Day 166: Infinity Danger

Posted: 2011/04/24 in Indie Games

I’m purchasing an Xbox Live Indie Game (XBLIG) every day, seeking out the quality titles that got lost in the shuffle and are not well represented in the top 50 lists on the Xbox Dashboard. Today is day #166, and today’s game is “Infinity Danger”.

Infinity Danger is one of the best shoot-’em-ups I’ve played (at 37, I’m old enough to still call them that by default rather than the modern affectation of “shmup”). This game’s most compelling feature (but far from its only innovation) is how enemies evolve to the player’s style, rather than re-executing the same patterns that got their comrades killed the previous time, forcing you to evolve along with them. With tremendous presentation and innovation abounding, this is a no-brainer purchase for shoot-’em-up fans at only 80 Microsoft Points. But I’m getting ahead of myself.

First, from the developer (Milkstone Studios S.L.):

“Fight against an almighty enemy that evolves to exploit your weak points! Inspired on the 2003 computer game “Warning Forever””
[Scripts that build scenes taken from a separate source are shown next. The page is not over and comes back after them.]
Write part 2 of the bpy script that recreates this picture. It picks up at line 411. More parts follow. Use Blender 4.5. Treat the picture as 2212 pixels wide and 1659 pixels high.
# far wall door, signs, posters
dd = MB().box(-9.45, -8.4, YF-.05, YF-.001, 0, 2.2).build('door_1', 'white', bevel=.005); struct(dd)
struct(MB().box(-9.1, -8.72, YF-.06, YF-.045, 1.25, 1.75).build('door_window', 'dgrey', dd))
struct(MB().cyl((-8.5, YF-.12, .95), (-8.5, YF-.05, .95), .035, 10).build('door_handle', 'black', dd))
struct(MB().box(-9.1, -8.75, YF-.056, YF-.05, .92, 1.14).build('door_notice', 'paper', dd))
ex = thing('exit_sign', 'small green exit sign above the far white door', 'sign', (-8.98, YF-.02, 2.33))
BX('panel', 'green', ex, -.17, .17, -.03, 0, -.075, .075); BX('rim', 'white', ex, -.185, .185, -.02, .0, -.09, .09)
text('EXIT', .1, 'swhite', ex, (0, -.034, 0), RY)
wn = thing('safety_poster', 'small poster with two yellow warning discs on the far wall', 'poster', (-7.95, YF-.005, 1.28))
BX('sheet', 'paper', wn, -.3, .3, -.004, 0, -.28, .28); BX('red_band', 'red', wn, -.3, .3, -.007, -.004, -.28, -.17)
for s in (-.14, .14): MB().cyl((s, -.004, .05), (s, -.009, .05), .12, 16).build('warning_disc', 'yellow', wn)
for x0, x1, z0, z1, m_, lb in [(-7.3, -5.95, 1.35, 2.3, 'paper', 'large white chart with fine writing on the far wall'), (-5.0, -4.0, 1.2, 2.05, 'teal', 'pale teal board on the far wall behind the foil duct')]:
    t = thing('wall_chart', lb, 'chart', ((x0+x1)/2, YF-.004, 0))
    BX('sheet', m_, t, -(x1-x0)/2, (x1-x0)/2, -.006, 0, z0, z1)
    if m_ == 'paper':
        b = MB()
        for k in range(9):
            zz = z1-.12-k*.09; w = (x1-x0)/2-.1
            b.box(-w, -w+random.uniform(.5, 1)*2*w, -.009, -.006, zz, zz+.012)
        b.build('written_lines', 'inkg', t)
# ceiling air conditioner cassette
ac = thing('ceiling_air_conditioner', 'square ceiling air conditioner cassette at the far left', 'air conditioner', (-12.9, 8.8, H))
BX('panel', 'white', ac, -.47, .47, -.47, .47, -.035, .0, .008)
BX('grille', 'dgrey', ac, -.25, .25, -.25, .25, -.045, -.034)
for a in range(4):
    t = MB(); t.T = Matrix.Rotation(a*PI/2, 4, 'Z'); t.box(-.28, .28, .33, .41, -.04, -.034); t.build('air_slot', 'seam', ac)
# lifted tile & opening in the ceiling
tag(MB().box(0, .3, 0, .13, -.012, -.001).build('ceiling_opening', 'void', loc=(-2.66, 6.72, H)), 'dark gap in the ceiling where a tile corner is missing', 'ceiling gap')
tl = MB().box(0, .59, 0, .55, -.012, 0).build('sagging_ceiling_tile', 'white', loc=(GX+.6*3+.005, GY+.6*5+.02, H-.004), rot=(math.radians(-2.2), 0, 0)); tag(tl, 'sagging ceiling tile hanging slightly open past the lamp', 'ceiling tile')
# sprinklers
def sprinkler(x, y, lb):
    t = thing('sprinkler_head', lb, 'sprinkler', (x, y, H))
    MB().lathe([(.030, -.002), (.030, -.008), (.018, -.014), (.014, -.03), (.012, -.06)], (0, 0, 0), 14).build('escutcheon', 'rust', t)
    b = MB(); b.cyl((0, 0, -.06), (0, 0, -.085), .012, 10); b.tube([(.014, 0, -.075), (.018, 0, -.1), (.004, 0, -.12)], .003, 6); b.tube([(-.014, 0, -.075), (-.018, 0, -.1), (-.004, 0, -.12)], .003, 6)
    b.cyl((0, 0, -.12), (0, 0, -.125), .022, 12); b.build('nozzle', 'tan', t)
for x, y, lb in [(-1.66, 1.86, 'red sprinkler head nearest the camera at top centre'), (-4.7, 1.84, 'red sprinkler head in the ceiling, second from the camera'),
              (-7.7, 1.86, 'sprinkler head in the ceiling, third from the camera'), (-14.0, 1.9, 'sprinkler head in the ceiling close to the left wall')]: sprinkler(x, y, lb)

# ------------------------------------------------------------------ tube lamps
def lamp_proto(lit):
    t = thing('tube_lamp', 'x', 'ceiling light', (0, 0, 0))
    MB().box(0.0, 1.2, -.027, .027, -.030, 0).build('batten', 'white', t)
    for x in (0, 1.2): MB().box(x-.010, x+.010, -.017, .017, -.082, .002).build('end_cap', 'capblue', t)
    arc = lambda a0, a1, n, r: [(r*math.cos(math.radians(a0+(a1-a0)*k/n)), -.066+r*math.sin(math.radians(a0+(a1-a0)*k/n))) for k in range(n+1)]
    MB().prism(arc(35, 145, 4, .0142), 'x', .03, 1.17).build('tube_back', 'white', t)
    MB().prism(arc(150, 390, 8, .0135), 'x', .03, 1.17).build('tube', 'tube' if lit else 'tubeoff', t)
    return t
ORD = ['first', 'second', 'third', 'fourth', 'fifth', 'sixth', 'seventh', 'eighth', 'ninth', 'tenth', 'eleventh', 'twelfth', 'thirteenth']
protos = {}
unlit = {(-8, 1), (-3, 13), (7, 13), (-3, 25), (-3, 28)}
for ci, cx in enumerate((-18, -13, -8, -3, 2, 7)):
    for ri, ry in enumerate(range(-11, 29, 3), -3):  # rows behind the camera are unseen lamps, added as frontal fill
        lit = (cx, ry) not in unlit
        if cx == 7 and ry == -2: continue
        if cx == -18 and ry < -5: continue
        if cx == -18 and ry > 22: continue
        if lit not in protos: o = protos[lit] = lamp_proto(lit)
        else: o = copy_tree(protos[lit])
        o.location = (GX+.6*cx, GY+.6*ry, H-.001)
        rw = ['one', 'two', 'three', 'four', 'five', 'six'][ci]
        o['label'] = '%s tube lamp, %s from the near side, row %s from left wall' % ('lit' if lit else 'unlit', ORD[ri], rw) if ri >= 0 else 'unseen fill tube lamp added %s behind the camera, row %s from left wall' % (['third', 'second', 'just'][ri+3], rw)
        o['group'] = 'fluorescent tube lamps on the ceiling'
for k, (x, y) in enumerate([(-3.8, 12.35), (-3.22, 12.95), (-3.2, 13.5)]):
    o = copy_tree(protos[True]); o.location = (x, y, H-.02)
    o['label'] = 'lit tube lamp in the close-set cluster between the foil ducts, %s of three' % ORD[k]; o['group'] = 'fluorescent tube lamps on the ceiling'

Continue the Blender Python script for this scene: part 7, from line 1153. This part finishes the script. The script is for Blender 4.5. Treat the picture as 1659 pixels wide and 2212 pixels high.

One common element of the genre, thanks to “bullet hell” games where death is meant to be near impossible to avoid, is to give your ship a tiny “hit box” in the centre of the ship. That’s not the way I played it growing up, though, with games like SWIV, Delta, Uridium, and many others being far less forgiving. Infinity Danger harkens back to those times, and I’m personally quite OK with that. It’s always made sense to me that it be that way, though be warned it does make the game more difficult in later levels as bosses keep getting bigger and crowding out more of the screen.

Infinity Danger is inspired by “Warning Forever”, a game I did not play but is apparently considered in relatively high regard. Whatever the inspiration, Infinity Danger is a blast to play and has a lot of things going for it, such as:

– dual-stick shooting (rather than the normal forward-only that most shoot-’em-ups use) which opens you up to engaging an enemy in 360 degrees;

– tremendously attractive presentation (both in the graphics and the audio);

– global leaderboards (and a constant reminder of where you are in them as you play);

– and as previously mentioned, an enemy that evolves with you, taking away the ability to “get the enemy’s number” and do the same attack patterns repeatedly, forcing you to step up your game and evolve along with it.

The game keeps throwing bigger and bigger bosses at you as your proceed, and they have to be taken down piece by piece. You have to analyse each enemy’s strengths and weaknesses and decide how you’re going to take them down, literally focusing on elements of it. In the game’s of my youth, when you had a big boss and had to take it down a piece at a time, usually the game would force you to take it down in its order, making the rest of the ship invulnerable until you destroyed the one piece that would flash when you shot at it. Not here, this game encourages a non-linear method of taking down the bosses.

One unusual element of the game is that you don’t have a limit on lives, but you do have a limit on time. Your deaths do affect time, imposing a penalty on the remaining seconds each time. The goal is not so much to destroy the enemy, but incapacitate it and force it to transform into another form, whereupon you get to start taking it down again. This makes the game a scoring challenge rather than a completion challenge, and could help the game appeal to those who get frustrated with losing their lives early in a traditional shoot-’em-ups.

The game has an invisible arena surrounding the playfield (quite apparent over HDMI, less apparent over component cables since component overscans heavily which obscures the borders of the screen). This takes some getting used to, and would feel more limiting if not for the sense of freedom the twin-stick controls engender. Milkstone Studios, who I loved for their games “MotorHEAT” and “Little Racers”, has done it again with great presentation, solid gameplay, all at an impulse buy price.